About Robert J. Sampson

Sociology

Robert J. Sampson is the Henry Ford II Professor of the Social Sciences at Harvard University. He received his PhD from the State University of New York at Albany in 1983 and went on to teach at the University of Illinois, Urbana-Champaign and the University of Chicago. While in Chicago he was also Senior Research Fellow at the American Bar Association. Sampson is the former Chair of Harvard’s Department of Sociology and was a Visiting Scholar at the Russell Sage Foundation in New York City during the 2010-2011 academic year.

Dr. Sampson is Scientific Director of the Project on Human Development in Chicago Neighborhoods (PHDCN), which has been the source for much of his research on neighborhood effects and the sociology of the contemporary city. In addition to dozens of journal articles, these themes have shaped several books and monographs, including The Explanation of Crime: Context, Mechanisms, and Development (Cambridge University Press, 2006), How Neighborhoods Matter: The Value of Investing at the Local Level (American Sociological Association, 2001); Integrating Individual and Ecological Aspects on Crime (Stockholm, Sweden: National Council for Crime Prevention, 1993); The Social Ecology of Crime (Springer-Verlag, 1986); and Juvenile Criminal Behavior and Its Relation to Neighborhood Characteristics (U.S. Government Printing Office, 1981). He is engaged in a longitudinal study from birth to death of 1,000 disadvantaged men born in Boston during the Great Depression era. Two books from this project—Crime in the Making: Pathways and Turning Points Through Life (Harvard, 1993) and Shared Beginnings, Divergent Lives: Delinquent Boys to Age 70 (Harvard, 2003)—received distinguished book awards from the American Society of Criminology, the Academy of Criminal Justice Sciences, and the American Sociological Association.

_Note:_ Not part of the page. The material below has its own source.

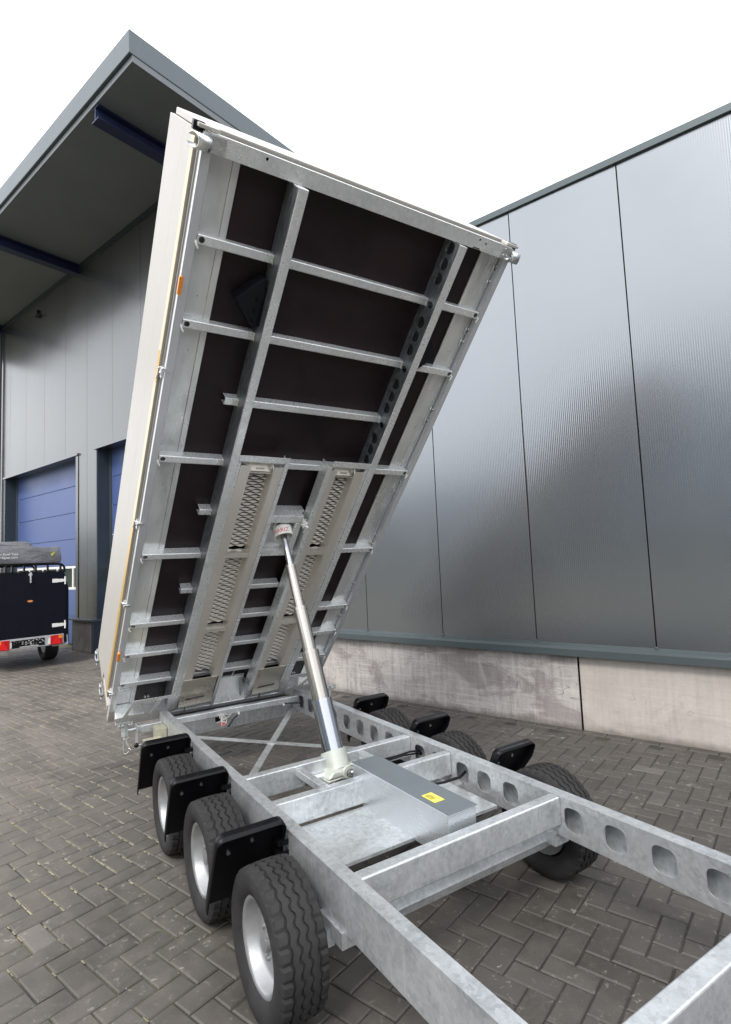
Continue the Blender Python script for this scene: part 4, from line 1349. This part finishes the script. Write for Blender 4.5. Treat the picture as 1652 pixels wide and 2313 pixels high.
# rear end: beam, gussets, centre tray
MB().box((-0.958, -0.402, HB), (0.962, -0.336, 0.1035)).build('rear_beam', 'galv_bed', bed, 0.005)
for s_ in (-1, 1):
    ol = [(-0.972, -0.336), (-0.547, -0.336), (-0.547, -0.085), (-0.85, -0.085), (-0.912, -0.283), (-0.972, -0.290)]
    tr = [roundpoly([(-0.836, -0.120), (-0.878, -0.272), (-0.738, -0.275)], 0.02), roundpoly([(-0.800, -0.125), (-0.722, -0.150), (-0.652, -0.125), (-0.692, -0.285)], 0.018), roundpoly([(-0.617, -0.118), (-0.652, -0.255), (-0.566, -0.290), (-0.566, -0.118)], 0.016)]
    fl = (lambda L: [(-x, y) for x, y in reversed(L)]) if s_ > 0 else (lambda L: L)
    Mg = Matrix.Translation((0.008 if s_ > 0 else 0, 0, 0.1062))
    MB().plate(fl(ol), [fl(h) for h in tr], 0.005, Mg).build('gusset_plate', 'galv_bed', bed)
    b = MB()
    for x in (-0.715, -0.690):
        b.cyl((-s_ * x, -0.262, HB + 0.005), (-s_ * x, -0.262, HB + 0.022), 0.009, 8)
    b.box((min(s_ * 0.86, s_ * 0.955), -0.135, HB + 0.005), (max(s_ * 0.86, s_ * 0.955), -0.118, HB + 0.014))
    b.build('gusset_bolts', 'zinc', bed)
b = MB()
b.add([(-0.137, -0.17, HB + 0.002), (0.162, -0.17, HB + 0.002), (0.162, -0.330, 0.095), (-0.137, -0.330, 0.095), (-0.137, -0.185, HB + 0.002), (0.162, -0.185, HB + 0.002), (0.162, -0.3345, 0.09), (-0.137, -0.3345, 0.09)],
      [(0, 1, 2, 3), (7, 6, 5, 4), (0, 4, 5, 1), (1, 5, 6, 2), (2, 6, 7, 3), (3, 7, 4, 0)])
b.box((-0.137, -0.176, HB + 0.003), (0.162, -0.160, HB + 0.012))
b.build('rear_tray', 'galv_plate', bed)
b = MB()
b.box((0.118, -0.30, 0.0), (0.160, -0.15, 0.004)).box((0.116, -0.30, 0.004), (0.120, -0.15, 0.085))
b.build('tray_bracket', 'galv_web', bed)
for u in (-0.40, 0.305):
    MB().cyl((u, -0.27, 0.085), (u, -0.355, 0.125), 0.006, 8).build('ramp_pin', 'zinc', bed)
MB().tube([(0.02, -0.005, 0.002), (-0.03, -0.15, 0.05), (-0.07, -0.27, 0.10), (-0.085, -0.34, 0.13)], 0.0022, 6).build('thin_cord', 'wire', bed)
# front beam with its cup bracket
b = MB()
hl = [circle(0.70, 3.945, 0.008, 10), circle(0.755, 3.935, 0.008, 10), circle(-0.70, 3.945, 0.008, 10)]
b.plate([(-0.97, 3.887), (0.665, 3.887), (0.672, 3.897), (0.725, 3.897), (0.733, 3.887), (0.97, 3.887), (0.97, 3.966), (-0.97, 3.966)], hl, 0.005, Matrix.Translation((0, 0, 0.014)))
b.box((-0.97, 3.9615, HB), (0.97, 3.9655, 0.0088)).box((-0.97, 3.887, HB), (0.97, 3.890, -0.002))
b.build('front_beam', 'galv_bed', bed, 0.0012)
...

Dr. Sampson is a member of the National Academy of Sciences; a Fellow of the American Academy of Arts and Sciences and American Society of Criminology; and twice was awarded a Fellowship at the Center for Advanced Study in the Behavioral Sciences. Currently he serves on the Board of Overseers of the General Social Survey and the Committee on Law and Justice of the National Academy of Sciences. In 2001 Dr. Sampson received the Edwin H. Sutherland Award from the American Society of Criminology for outstanding contributions to theory and research.